**What is needed**
Leave out any picture and return the remaining listing below exactly as given.

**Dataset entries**
========================================

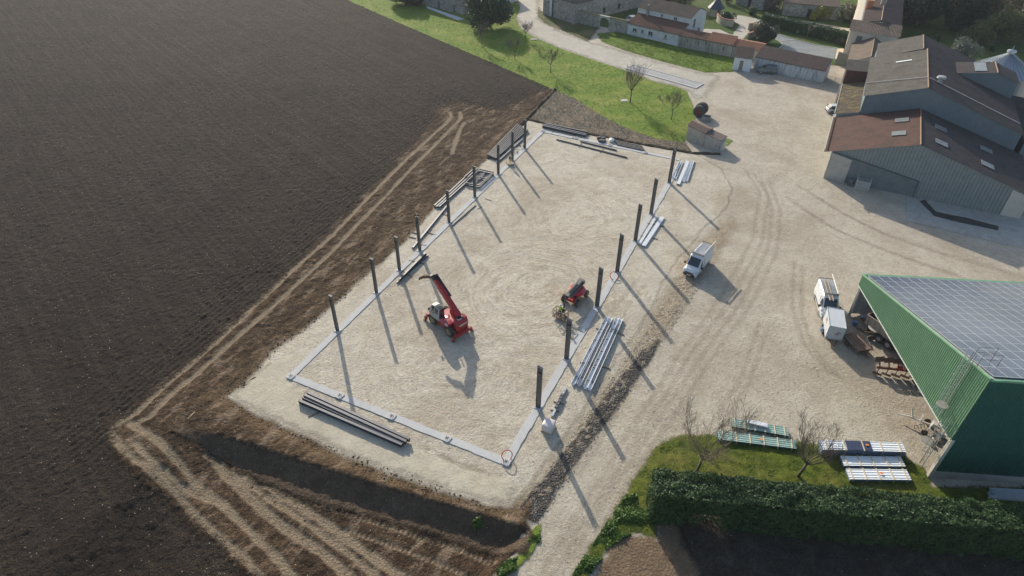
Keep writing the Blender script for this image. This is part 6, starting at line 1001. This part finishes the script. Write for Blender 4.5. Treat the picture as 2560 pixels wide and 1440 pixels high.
MB().bar(bo+bd_*2.5-Vector((0, .36, 0))+bu_*.12, bo+bd_*5.6-Vector((0, .33, 0))+bu_*.14, .24, .5, bu_).build('hose_chain', blackp, bm2); MB().bar(bo+bd_*.3-bu_*.4, bo+bd_*2.3-bu_*.36, .16, .16).build('lift_ram', galv, bm2)
hk = bo+bd_*5.9-bu_*.6; MB().bar(hk, hk+Vector((.62, .52, -.1)), .3, .42).bar(hk+Vector((.5, .42, -.05)), hk+Vector((.9, .75, -.35)), .24, .32).box(hk+Vector((.95, .8, -.42)), (.14, .3, .3)).build('jib_hook', paint('rusty_steel', (.15, .09, .06), (.09, .06, .045), 6, .8), bm2)
MB().box((-1.75, -.32, 2.0), (.6, .75, .7)).box((-1.4, -.32, 2.7), (.4, .3, .3)).build('boom_pivot', blackp, th); MB().box((-.5, -.8, 1.75), (1.8, .35, .5)).build('tool_tank', redp, th); MB().tube([(-.9, .5, 2.1), (-.9, .5, 2.6)], .06, 8).build('exhaust', blackp, th)
# ---------------------------------------------------------------- boom lift and its basket
LA = R(236.5); bl_ = empty('boom_lift', np.array([7.95, 64.15, .03]), LA, 'small red boom lift with dark folded arms and drooping jib', 'boom lift')
for x in (-1.15, 1.15):
    for e in (-1, 1): wheel(bl_, (x, e*.95, .46), .46, .36, dusty, 18, .68, True)
MB().box((0, 0, .55), (2.6, .9, .36)).bar((-1.15, -.75, .46), (-1.15, .75, .46), .2).bar((1.15, -.75, .46), (1.15, .75, .46), .2).build('chassis', redp, bl_)
MB().lathe([(.95, .82), (1.05, .9), (1.05, 1.25), (.85, 1.42)], (-.45, 0, 0), 'Z', 20).build('turntable', paint('lift_red', (.42, .03, .05), (.5, .05, .07), 1, .3, 0, 0, 20, .6), bl_); MB().lathe([(.5, .7), (.5, .84)], n=16).build('slew_ring', blackp, bl_)
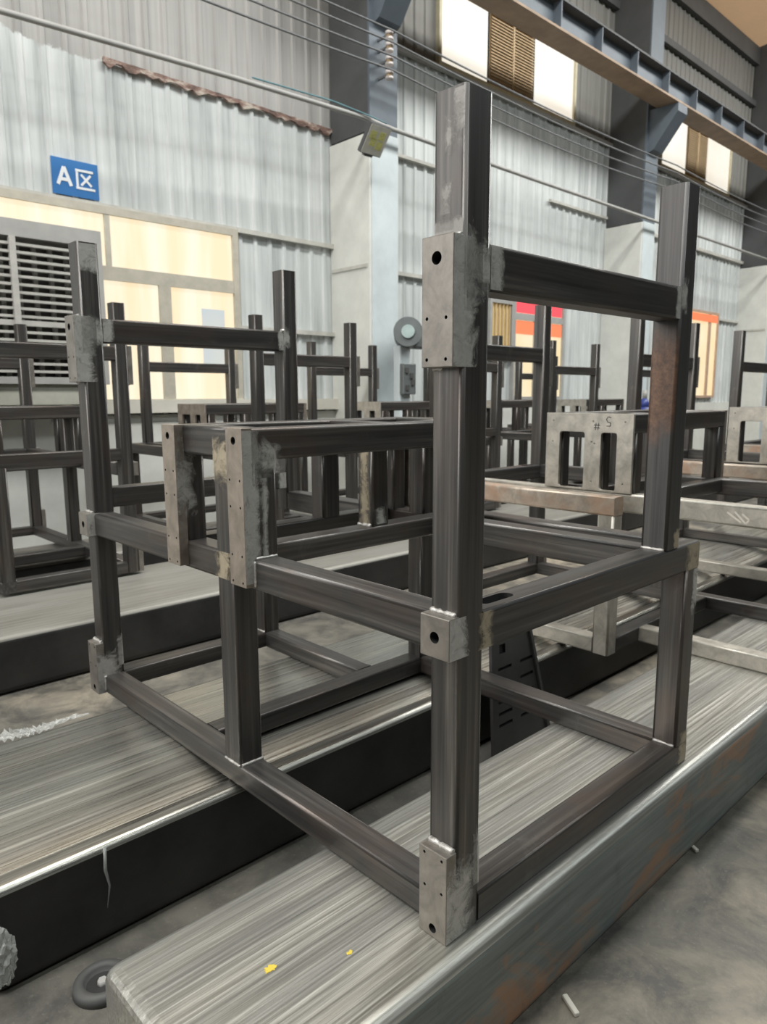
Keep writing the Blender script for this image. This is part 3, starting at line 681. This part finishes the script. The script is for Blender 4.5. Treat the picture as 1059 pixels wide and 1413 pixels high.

========================================

**Reply**
Keep writing the Blender script for this image. This is part 6, starting at line 1001. This part finishes the script. Write for Blender 4.5. Treat the picture as 2560 pixels wide and 1440 pixels high.
MB().bar(bo+bd_*2.5-Vector((0, .36, 0))+bu_*.12, bo+bd_*5.6-Vector((0, .33, 0))+bu_*.14, .24, .5, bu_).build('hose_chain', blackp, bm2); MB().bar(bo+bd_*.3-bu_*.4, bo+bd_*2.3-bu_*.36, .16, .16).build('lift_ram', galv, bm2)
hk = bo+bd_*5.9-bu_*.6; MB().bar(hk, hk+Vector((.62, .52, -.1)), .3, .42).bar(hk+Vector((.5, .42, -.05)), hk+Vector((.9, .75, -.35)), .24, .32).box(hk+Vector((.95, .8, -.42)), (.14, .3, .3)).build('jib_hook', paint('rusty_steel', (.15, .09, .06), (.09, .06, .045), 6, .8), bm2)
MB().box((-1.75, -.32, 2.0), (.6, .75, .7)).box((-1.4, -.32, 2.7), (.4, .3, .3)).build('boom_pivot', blackp, th); MB().box((-.5, -.8, 1.75), (1.8, .35, .5)).build('tool_tank', redp, th); MB().tube([(-.9, .5, 2.1), (-.9, .5, 2.6)], .06, 8).build('exhaust', blackp, th)
# ---------------------------------------------------------------- boom lift and its basket
LA = R(236.5); bl_ = empty('boom_lift', np.array([7.95, 64.15, .03]), LA, 'small red boom lift with dark folded arms and drooping jib', 'boom lift')
for x in (-1.15, 1.15):
    for e in (-1, 1): wheel(bl_, (x, e*.95, .46), .46, .36, dusty, 18, .68, True)
MB().box((0, 0, .55), (2.6, .9, .36)).bar((-1.15, -.75, .46), (-1.15, .75, .46), .2).bar((1.15, -.75, .46), (1.15, .75, .46), .2).build('chassis', redp, bl_)
MB().lathe([(.95, .82), (1.05, .9), (1.05, 1.25), (.85, 1.42)], (-.45, 0, 0), 'Z', 20).build('turntable', paint('lift_red', (.42, .03, .05), (.5, .05, .07), 1, .3, 0, 0, 20, .6), bl_); MB().lathe([(.5, .7), (.5, .84)], n=16).build('slew_ring', blackp, bl_)
Keep writing the Blender script for this image. This is part 3, starting at line 681. This part finishes the script. The script is for Blender 4.5. Treat the picture as 1059 pixels wide and 1413 pixels high.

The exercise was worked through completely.